Set down the data below from its first line to the line holding "bg.inputs[1].default_value = 0.155", inclusive; omit all pictures.

□ □ □

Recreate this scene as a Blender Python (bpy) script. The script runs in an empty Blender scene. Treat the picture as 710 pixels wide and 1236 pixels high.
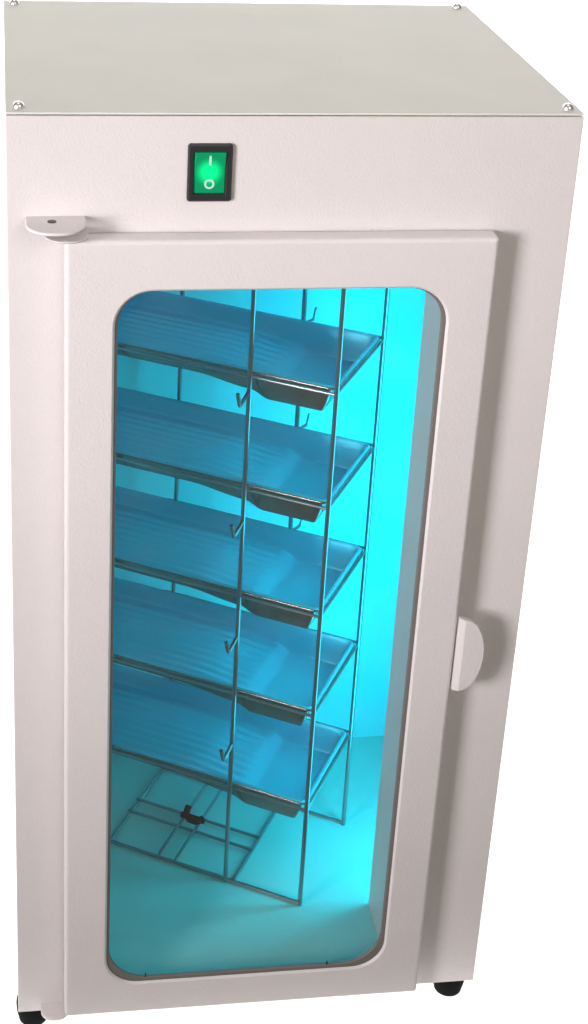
import bpy, bmesh, math
from mathutils import Vector, Matrix

MM = 0.001
scene = bpy.context.scene
COL = scene.collection

# ------------------------------------------------------------------ camera
CAM_POS = Vector((-0.258, -812.656, 841.876)) * MM
YAW, PITCH, ROLL = 0.15049460570055304, 0.4110986062708977, 0.0458735831906214
F_PX, CX, CY = 2018.7247219784028, 289.9719210586722, 385.79069227106754
PW, PH = 710.0, 1236.0
fw = Vector((math.sin(YAW) * math.cos(PITCH), math.cos(YAW) * math.cos(PITCH), -math.sin(PITCH)))
rt = Vector((math.cos(YAW), -math.sin(YAW), 0))
up = rt.cross(fw)
rt2 = rt * math.cos(ROLL) + up * math.sin(ROLL)
up2 = up * math.cos(ROLL) - rt * math.sin(ROLL)
cam = bpy.data.cameras.new('camera')
cam_ob = bpy.data.objects.new('camera', cam)
COL.objects.link(cam_ob)
M = Matrix((rt2, up2, -fw)).transposed().to_4x4()
M.translation = CAM_POS
cam_ob.matrix_world = M
cam.sensor_fit = 'VERTICAL'
cam.sensor_height = 36.0
cam.lens = F_PX / PH * 36.0
cam.shift_x = (PW / 2 - CX) / PH
cam.shift_y = (CY - PH / 2) / PH
cam.clip_start = 0.01
cam.clip_end = 100
scene.camera = cam_ob

# ------------------------------------------------------------------ world, lamps, exposure
world = bpy.data.worlds.new('World')
scene.world = world
world.use_nodes = True
bg = world.node_tree.nodes['Background']
bg.inputs[0].default_value = (1.0, 0.90, 0.74, 1)
bg.inputs[1].default_value = 0.155


def area(name, loc, target, sx, sy, power, col, spread=180):
    l = bpy.data.lights.new(name, 'AREA')
    l.shape = 'RECTANGLE'
    l.size, l.size_y = sx, sy
    l.energy = power
    l.color = col
    l.spread = math.radians(spread)
    o = bpy.data.objects.new(name, l)
    COL.objects.link(o)
    o.location = loc
    o.rotation_euler = (Vector(target) - Vector(loc)).to_track_quat('-Z', 'Y').to_euler()
    return o


# soft window-like key from the upper left in front of the cabinet
area('key_light', (-1.00, -0.92, 0.70), (0.17, 0.0, 0.585), 0.40, 0.46, 4.4, (1.0, 0.95, 0.97), 74)
# added lamps: weak broad fill from the upper right front, narrow one brightening the lid
area('fill_light', (0.75, -1.25, 1.25), (0.28, 0.0, 0.60), 0.9, 0.7, 0.88, (1.0, 0.95, 0.90), 55)
area('lid_fill_light', (0.18, 0.16, 1.75), (0.18, 0.16, 0.0), 0.9, 0.7, 0.38, (1.0, 0.98, 0.95), 25)
# added lamps under and behind the translucent sheet, turning the surround pure white
area('sheet_under_light', (0.15, 0.52, -0.60), (0.15, 0.52, 0.0), 3.2, 1.1, 36, (1.0, 1.0, 1.0), 110)
area('sheet_back_light', (0.15, 1.60, 0.75), (0.15, 1.0, 0.75), 3.2, 1.6, 62, (1.0, 1.0, 1.0), 130)

scene.view_settings.view_transform = 'Standard'
scene.view_settings.look = 'None'
scene.view_settings.exposure = 0.0
scene.view_settings.gamma = 1.0
try:
    scene.cycles.max_bounces = 12
    scene.cycles.diffuse_bounces = 6
    scene.cycles.transparent_max_bounces = 16
    scene.cycles.use_denoising = True
    scene.cycles.sample_clamp_indirect = 4.0
except Exception:
    pass


# ------------------------------------------------------------------ materials
def mat(name, col, rough=0.5, metal=0.0, bump=None, spec=0.5, mottled=0.0, rough_var=0.0):
    m = bpy.data.materials.new(name)
    m.use_nodes = True
    nt = m.node_tree
    b = nt.nodes['Principled BSDF']
    b.inputs['Base Color'].default_value = (*col, 1)
    b.inputs['Roughness'].default_value = rough
    b.inputs['Metallic'].default_value = metal
    b.inputs['Specular IOR Level'].default_value = spec
    tc = nt.nodes.new('ShaderNodeTexCoord')
    if bump:
        last = None
        for sc_, strength, dist in bump:
            n = nt.nodes.new('ShaderNodeTexNoise')
            n.inputs['Scale'].default_value = sc_
            n.inputs['Detail'].default_value = 2
            nt.links.new(tc.outputs['Object'], n.inputs['Vector'])
            bp = nt.nodes.new('ShaderNodeBump')
            bp.inputs['Strength'].default_value = strength
            bp.inputs['Distance'].default_value = dist
            nt.links.new(n.outputs['Fac'], bp.inputs['Height'])
            if last:
                nt.links.new(last.outputs['Normal'], bp.inputs['Normal'])
            last = bp
        nt.links.new(last.outputs['Normal'], b.inputs['Normal'])
    if mottled:
        n = nt.nodes.new('ShaderNodeTexNoise')
        n.inputs['Scale'].default_value = 22
        n.inputs['Detail'].default_value = 6
        nt.links.new(tc.outputs['Object'], n.inputs['Vector'])
        r = nt.nodes.new('ShaderNodeMapRange')
        r.inputs['From Min'].default_value = 0.3
        r.inputs['From Max'].default_value = 0.7
        r.inputs['To Min'].default_value = 1 - mottled
        r.inputs['To Max'].default_value = 1 + mottled
        nt.links.new(n.outputs['Fac'], r.inputs['Value'])
        mx = nt.nodes.new('ShaderNodeVectorMath')
        mx.operation = 'SCALE'
        mx.inputs[0].default_value = col
        nt.links.new(r.outputs['Result'], mx.inputs['Scale'])
        nt.links.new(mx.outputs['Vector'], b.inputs['Base Color'])
    if rough_var:
        n = nt.nodes.new('ShaderNodeTexNoise')
        n.inputs['Scale'].default_value = 60
        n.inputs['Detail'].default_value = 5
        nt.links.new(tc.outputs['Object'], n.inputs['Vector'])
        r = nt.nodes.new('ShaderNodeMapRange')
        r.inputs['To Min'].default_value = rough - rough_var
        r.inputs['To Max'].default_value = rough + rough_var
        nt.links.new(n.outputs['Fac'], r.inputs['Value'])
        nt.links.new(r.outputs['Result'], b.inputs['Roughness'])
    return m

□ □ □

→ **Exercise response**:
Recreate this scene as a Blender Python (bpy) script. The script runs in an empty Blender scene. Treat the picture as 710 pixels wide and 1236 pixels high.
import bpy, bmesh, math
from mathutils import Vector, Matrix

MM = 0.001
scene = bpy.context.scene
COL = scene.collection

# ------------------------------------------------------------------ camera
CAM_POS = Vector((-0.258, -812.656, 841.876)) * MM
YAW, PITCH, ROLL = 0.15049460570055304, 0.4110986062708977, 0.0458735831906214
F_PX, CX, CY = 2018.7247219784028, 289.9719210586722, 385.79069227106754
PW, PH = 710.0, 1236.0
fw = Vector((math.sin(YAW) * math.cos(PITCH), math.cos(YAW) * math.cos(PITCH), -math.sin(PITCH)))
rt = Vector((math.cos(YAW), -math.sin(YAW), 0))
up = rt.cross(fw)
rt2 = rt * math.cos(ROLL) + up * math.sin(ROLL)
up2 = up * math.cos(ROLL) - rt * math.sin(ROLL)
cam = bpy.data.cameras.new('camera')
cam_ob = bpy.data.objects.new('camera', cam)
COL.objects.link(cam_ob)
M = Matrix((rt2, up2, -fw)).transposed().to_4x4()
M.translation = CAM_POS
cam_ob.matrix_world = M
cam.sensor_fit = 'VERTICAL'
cam.sensor_height = 36.0
cam.lens = F_PX / PH * 36.0
cam.shift_x = (PW / 2 - CX) / PH
cam.shift_y = (CY - PH / 2) / PH
cam.clip_start = 0.01
cam.clip_end = 100
scene.camera = cam_ob

# ------------------------------------------------------------------ world, lamps, exposure
world = bpy.data.worlds.new('World')
scene.world = world
world.use_nodes = True
bg = world.node_tree.nodes['Background']
bg.inputs[0].default_value = (1.0, 0.90, 0.74, 1)
bg.inputs[1].default_value = 0.155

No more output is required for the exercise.